Fire is the great civilizer, the mastery of which, many anthropologists believe, propelled our evolution from protohominids to modern humans. Fire is also the great destroyer of civilizations, whether the palaces of Troy or the little town of Lytton, British Columbia, which was burned to the ground on June 30, 2021.

Born in Ontario and long a resident of Alberta, Dorothy Bentley paid close attention to events in the neighboring province. “I was noticing a lot of fires throughout North America, particularly in British Columbia, as well as California,” she tells Kirkus in a Zoom conversation from her home near Calgary. “The summer temperatures seemed to be lasting longer and reaching new highs—in Lytton, it rose to 49 degrees [120 F]. I was interested in issues around biodiversity, and I started thinking about trees and forestry and how all that was related to and perhaps feeding into the forest fire problem.”

Then Lytton exploded into flames, leveling the town. Having survived a devastating fire in her former home in northern Alberta, Bentley began to work on a novel intended for middle school readers. The first character to come to mind was a teenager named Tamarack Tess, who embodied many of the author’s concerns: A biodiversity and environmental activist, she is also a born organizer with a keenly analytical mind and a gentle, inviting nature.

Bentley wrote a story centering on Tess. But then, thinking more about the complexities of climate change and the many people involved—some members of Canada’s First Nations whose homeland Lytton lies in, some people who make their living logging the forests or fighting fires—she broadened her cast of characters. Tess remains central to the final novel, Escape From the Wildfire (James Lorimer, Jan. 1), but the protagonist is now 14-year-old Jack, whose devotion to gaming, riding his mountain bike, and leaving piles of dirty laundry on the floor for his mother to pick up slowly transforms to a more thoughtful stance thanks to Tess’ example. (It doesn’t hurt that Jack is smitten with her.)

Tess recruits Jack to help the high school’s Biodiversity Club set up a website. Meanwhile, Jack’s older sister, Quinn, decides to put off going to college in order to make some money working in the logging business. The forest is tinder-dry, and, as Jack observes from his window, “the mountains across the Fraser River no longer had any snow”—and this in late winter, a fact that, the still-callow Jack reckons, will just mean that his mountain-bike haunts will have dry trails, easy to navigate. “I was inspired by a picture I saw of a dirt bike rider,” Bentley recalls, “but I thought that would really limit what a boy could do as far as what trail he can ride on—and besides, two of my kids are into mountain biking.”

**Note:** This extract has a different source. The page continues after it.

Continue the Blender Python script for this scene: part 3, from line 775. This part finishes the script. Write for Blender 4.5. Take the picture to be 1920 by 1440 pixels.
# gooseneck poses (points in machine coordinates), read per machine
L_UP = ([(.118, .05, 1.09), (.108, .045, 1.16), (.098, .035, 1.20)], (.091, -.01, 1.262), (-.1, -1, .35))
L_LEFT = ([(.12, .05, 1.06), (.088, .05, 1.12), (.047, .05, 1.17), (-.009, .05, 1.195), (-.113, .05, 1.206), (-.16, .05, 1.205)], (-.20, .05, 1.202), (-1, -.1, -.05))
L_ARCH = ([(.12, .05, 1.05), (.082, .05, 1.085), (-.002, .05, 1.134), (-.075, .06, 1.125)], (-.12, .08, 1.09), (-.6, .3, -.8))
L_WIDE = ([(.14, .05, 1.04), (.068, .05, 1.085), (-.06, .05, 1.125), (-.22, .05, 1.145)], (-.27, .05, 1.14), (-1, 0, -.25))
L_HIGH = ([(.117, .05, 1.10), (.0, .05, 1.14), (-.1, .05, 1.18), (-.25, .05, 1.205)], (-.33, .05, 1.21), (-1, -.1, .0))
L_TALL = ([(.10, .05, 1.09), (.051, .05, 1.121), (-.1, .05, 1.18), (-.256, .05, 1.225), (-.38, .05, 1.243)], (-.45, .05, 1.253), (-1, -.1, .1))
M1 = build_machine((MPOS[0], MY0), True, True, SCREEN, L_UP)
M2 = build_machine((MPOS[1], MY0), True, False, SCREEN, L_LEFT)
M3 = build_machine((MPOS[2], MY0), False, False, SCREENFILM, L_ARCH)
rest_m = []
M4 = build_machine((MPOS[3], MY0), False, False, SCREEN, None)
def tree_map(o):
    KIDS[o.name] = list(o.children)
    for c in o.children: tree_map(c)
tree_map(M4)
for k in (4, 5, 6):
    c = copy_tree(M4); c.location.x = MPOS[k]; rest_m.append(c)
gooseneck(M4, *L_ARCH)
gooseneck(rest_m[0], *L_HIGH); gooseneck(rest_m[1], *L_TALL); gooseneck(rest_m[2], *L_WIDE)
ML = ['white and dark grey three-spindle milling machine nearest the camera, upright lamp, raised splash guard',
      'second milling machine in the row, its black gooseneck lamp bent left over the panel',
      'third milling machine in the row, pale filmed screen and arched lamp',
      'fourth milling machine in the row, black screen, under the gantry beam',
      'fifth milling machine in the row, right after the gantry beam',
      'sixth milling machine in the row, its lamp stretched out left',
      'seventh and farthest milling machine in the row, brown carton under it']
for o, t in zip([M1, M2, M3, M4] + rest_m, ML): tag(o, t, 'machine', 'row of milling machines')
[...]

Jack is beginning to find himself in a time of hormone-driven teenage confusion, inspired by Tess’ “care about the world” and guided by an English teacher to write, as Bentley puts it with an ominous hint of what’s to come, “like your house is on fire.” Bentley did the same, finishing a first draft of Escape at the end of that bone-dry, hot summer of 2021, caught up in an ever larger narrative.

By that time, the real Lytton was gone, swept away by a huge fire of unknown origin. Bentley works several possibilities of how the fire started into the story, adding a layer of mystery, but climate change and the loss of biodiversity stand at the center of all of them.

So, too, is Jack’s Lytton now turned to ash and rubble, and with it, all he had ever known: “I was exhausted and panicked,” he recounts. “Like the low point of a game, my life in Lytton was gone.” Jack’s father, a firefighter, is busy battling a series of cataclysmic blazes that show no signs of abating. Tess and her family move to a distant village to the north, while Jack’s mother takes him to Victoria, a big city to which he feels no attachment and where he has no friends.

As Bentley had experienced herself after the Alberta fire, “Everyone suffered with one form or another of trauma or PTSD.” Counseling helped, as it helps Jack and the other former inhabitants of Lytton, who, in real life as in her novel, are now rebuilding—and rebuilding to withstand the next fire, which is sure to come. As Jack proclaims, defiantly, “I wasn’t a victim. I was a survivor.”

Escape From the Wildfire began life as a novel for younger readers, but as she revised it, Bentley recast her story as a YA novel, allowing her to explore the teenage emotions and moods—love, disaffection, bewilderment—that her characters experience. The story also is full of action, some quite frightening, that, as our reviewer notes, makes it of appeal to even reluctant readers. “Jack himself is not a reader or very keen on writing at the beginning of the story,” Bentley says, but a little inspiration, and the maturity that survival brings, changes his life.

Bentley’s novel has been strongly praised. Meanwhile, though busy promoting her book, she’s working on a story meant for those middle school readers for whom she originally intended Escape. Will it remain in that category? Dorothy Bentley smiles and says, “We’ll have to see.”

Gregory McNamee is a contributing editor.